(Given request): The lines below are to be quoted exactly, from the first through the one that contains "obj('smoke_detector', mb, 'white_plastic', None, label='round".

(Data section):
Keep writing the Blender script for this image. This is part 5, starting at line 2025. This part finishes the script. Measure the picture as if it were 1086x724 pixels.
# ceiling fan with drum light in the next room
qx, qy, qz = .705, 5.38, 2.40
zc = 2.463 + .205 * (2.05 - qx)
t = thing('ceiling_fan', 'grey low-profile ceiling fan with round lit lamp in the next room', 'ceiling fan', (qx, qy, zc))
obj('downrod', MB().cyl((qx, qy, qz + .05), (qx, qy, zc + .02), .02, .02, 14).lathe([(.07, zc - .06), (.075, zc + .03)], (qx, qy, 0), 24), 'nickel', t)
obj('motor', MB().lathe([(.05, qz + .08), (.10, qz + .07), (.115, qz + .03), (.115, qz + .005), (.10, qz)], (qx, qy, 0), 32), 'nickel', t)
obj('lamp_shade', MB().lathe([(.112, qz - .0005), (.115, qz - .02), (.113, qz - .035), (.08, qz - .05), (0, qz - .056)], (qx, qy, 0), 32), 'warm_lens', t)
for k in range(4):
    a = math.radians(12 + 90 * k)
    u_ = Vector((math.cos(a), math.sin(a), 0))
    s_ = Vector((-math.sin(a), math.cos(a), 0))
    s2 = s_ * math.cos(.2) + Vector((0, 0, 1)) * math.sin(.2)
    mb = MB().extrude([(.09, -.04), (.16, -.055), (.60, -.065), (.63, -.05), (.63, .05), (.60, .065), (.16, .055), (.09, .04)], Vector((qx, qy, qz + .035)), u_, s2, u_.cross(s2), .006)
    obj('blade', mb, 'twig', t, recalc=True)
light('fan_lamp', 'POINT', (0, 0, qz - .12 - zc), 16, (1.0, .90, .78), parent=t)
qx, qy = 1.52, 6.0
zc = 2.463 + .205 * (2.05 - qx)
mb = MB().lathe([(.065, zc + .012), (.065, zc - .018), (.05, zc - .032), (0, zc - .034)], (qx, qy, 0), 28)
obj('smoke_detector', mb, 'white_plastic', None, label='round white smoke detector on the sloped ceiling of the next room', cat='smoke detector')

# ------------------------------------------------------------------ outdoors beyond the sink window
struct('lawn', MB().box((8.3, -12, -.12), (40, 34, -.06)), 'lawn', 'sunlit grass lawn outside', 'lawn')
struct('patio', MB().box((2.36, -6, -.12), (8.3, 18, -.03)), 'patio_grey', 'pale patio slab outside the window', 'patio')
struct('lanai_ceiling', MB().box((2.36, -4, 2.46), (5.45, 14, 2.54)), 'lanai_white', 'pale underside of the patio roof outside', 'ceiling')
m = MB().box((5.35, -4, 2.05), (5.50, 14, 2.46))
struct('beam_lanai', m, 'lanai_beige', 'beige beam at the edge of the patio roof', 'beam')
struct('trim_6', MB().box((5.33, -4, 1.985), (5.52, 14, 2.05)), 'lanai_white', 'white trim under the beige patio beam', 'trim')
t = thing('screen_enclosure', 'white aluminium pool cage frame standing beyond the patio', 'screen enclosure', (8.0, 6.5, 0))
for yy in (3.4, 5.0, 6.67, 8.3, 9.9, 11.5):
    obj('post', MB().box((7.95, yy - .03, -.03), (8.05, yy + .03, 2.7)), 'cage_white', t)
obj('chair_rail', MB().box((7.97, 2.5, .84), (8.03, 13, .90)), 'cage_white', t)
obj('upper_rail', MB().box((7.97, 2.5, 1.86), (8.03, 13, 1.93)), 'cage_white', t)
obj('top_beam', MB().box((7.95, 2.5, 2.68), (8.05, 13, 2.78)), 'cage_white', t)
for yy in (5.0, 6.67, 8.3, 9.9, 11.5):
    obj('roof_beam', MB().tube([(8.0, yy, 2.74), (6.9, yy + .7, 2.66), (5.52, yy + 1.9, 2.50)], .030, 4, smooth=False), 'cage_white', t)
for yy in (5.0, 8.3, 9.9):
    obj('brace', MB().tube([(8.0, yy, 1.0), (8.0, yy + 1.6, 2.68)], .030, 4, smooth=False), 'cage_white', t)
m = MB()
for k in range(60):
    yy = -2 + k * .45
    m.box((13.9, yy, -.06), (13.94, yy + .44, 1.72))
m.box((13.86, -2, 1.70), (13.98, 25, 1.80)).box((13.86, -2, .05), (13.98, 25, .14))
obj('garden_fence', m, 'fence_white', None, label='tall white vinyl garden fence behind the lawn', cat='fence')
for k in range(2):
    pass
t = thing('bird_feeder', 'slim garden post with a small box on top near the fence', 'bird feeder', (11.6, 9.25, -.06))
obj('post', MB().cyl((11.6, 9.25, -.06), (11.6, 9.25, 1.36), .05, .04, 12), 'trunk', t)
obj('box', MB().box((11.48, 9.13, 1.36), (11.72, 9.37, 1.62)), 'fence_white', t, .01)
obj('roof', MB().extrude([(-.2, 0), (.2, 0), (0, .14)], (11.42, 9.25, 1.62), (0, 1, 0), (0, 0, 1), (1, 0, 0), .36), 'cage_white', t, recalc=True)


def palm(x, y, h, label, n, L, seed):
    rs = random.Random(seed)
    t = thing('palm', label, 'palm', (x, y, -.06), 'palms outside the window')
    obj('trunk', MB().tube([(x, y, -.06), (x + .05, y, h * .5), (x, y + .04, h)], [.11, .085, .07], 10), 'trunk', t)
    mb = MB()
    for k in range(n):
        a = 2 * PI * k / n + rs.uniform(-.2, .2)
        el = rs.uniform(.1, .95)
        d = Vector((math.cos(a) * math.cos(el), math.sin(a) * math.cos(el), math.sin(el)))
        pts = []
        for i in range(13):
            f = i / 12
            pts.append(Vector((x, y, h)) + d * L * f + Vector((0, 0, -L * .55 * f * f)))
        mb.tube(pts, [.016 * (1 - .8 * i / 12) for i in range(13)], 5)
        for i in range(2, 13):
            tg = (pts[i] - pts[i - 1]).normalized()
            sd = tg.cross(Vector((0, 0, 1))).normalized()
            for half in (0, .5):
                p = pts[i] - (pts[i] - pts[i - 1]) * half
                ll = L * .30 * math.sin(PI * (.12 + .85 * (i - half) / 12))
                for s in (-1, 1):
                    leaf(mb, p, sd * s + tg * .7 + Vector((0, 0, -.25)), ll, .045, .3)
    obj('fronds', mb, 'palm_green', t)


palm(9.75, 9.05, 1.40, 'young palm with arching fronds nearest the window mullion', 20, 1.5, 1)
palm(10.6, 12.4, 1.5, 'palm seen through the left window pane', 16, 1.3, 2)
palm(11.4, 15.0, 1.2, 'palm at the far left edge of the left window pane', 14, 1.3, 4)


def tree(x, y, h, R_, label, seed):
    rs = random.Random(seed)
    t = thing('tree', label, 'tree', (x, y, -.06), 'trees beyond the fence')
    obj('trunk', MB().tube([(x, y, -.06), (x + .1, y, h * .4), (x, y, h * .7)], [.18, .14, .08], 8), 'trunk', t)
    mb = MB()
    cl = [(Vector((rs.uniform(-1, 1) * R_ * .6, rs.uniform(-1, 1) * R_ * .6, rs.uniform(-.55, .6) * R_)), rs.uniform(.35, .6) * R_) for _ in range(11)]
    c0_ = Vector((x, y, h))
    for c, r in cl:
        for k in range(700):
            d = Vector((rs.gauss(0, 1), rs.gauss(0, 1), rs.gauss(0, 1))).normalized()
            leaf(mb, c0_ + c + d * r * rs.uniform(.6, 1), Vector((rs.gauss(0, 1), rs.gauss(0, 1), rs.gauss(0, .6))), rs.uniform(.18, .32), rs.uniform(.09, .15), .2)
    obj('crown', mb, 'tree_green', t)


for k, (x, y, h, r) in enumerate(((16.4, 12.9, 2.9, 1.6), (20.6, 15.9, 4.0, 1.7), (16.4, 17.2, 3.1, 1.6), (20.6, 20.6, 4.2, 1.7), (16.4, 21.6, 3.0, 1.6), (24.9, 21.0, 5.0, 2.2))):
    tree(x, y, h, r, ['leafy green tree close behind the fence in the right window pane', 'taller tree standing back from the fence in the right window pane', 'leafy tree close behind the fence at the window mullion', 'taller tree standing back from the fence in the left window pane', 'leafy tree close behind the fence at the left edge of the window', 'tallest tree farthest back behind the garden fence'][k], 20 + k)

(Response to the exercise):
Keep writing the Blender script for this image. This is part 5, starting at line 2025. This part finishes the script. Measure the picture as if it were 1086x724 pixels.
# ceiling fan with drum light in the next room
qx, qy, qz = .705, 5.38, 2.40
zc = 2.463 + .205 * (2.05 - qx)
t = thing('ceiling_fan', 'grey low-profile ceiling fan with round lit lamp in the next room', 'ceiling fan', (qx, qy, zc))
obj('downrod', MB().cyl((qx, qy, qz + .05), (qx, qy, zc + .02), .02, .02, 14).lathe([(.07, zc - .06), (.075, zc + .03)], (qx, qy, 0), 24), 'nickel', t)
obj('motor', MB().lathe([(.05, qz + .08), (.10, qz + .07), (.115, qz + .03), (.115, qz + .005), (.10, qz)], (qx, qy, 0), 32), 'nickel', t)
obj('lamp_shade', MB().lathe([(.112, qz - .0005), (.115, qz - .02), (.113, qz - .035), (.08, qz - .05), (0, qz - .056)], (qx, qy, 0), 32), 'warm_lens', t)
for k in range(4):
    a = math.radians(12 + 90 * k)
    u_ = Vector((math.cos(a), math.sin(a), 0))
    s_ = Vector((-math.sin(a), math.cos(a), 0))
    s2 = s_ * math.cos(.2) + Vector((0, 0, 1)) * math.sin(.2)
    mb = MB().extrude([(.09, -.04), (.16, -.055), (.60, -.065), (.63, -.05), (.63, .05), (.60, .065), (.16, .055), (.09, .04)], Vector((qx, qy, qz + .035)), u_, s2, u_.cross(s2), .006)
    obj('blade', mb, 'twig', t, recalc=True)
light('fan_lamp', 'POINT', (0, 0, qz - .12 - zc), 16, (1.0, .90, .78), parent=t)
qx, qy = 1.52, 6.0
zc = 2.463 + .205 * (2.05 - qx)
mb = MB().lathe([(.065, zc + .012), (.065, zc - .018), (.05, zc - .032), (0, zc - .034)], (qx, qy, 0), 28)
obj('smoke_detector', mb, 'white_plastic', None, label='round white smoke detector on the sloped ceiling of the next room', cat='smoke detector')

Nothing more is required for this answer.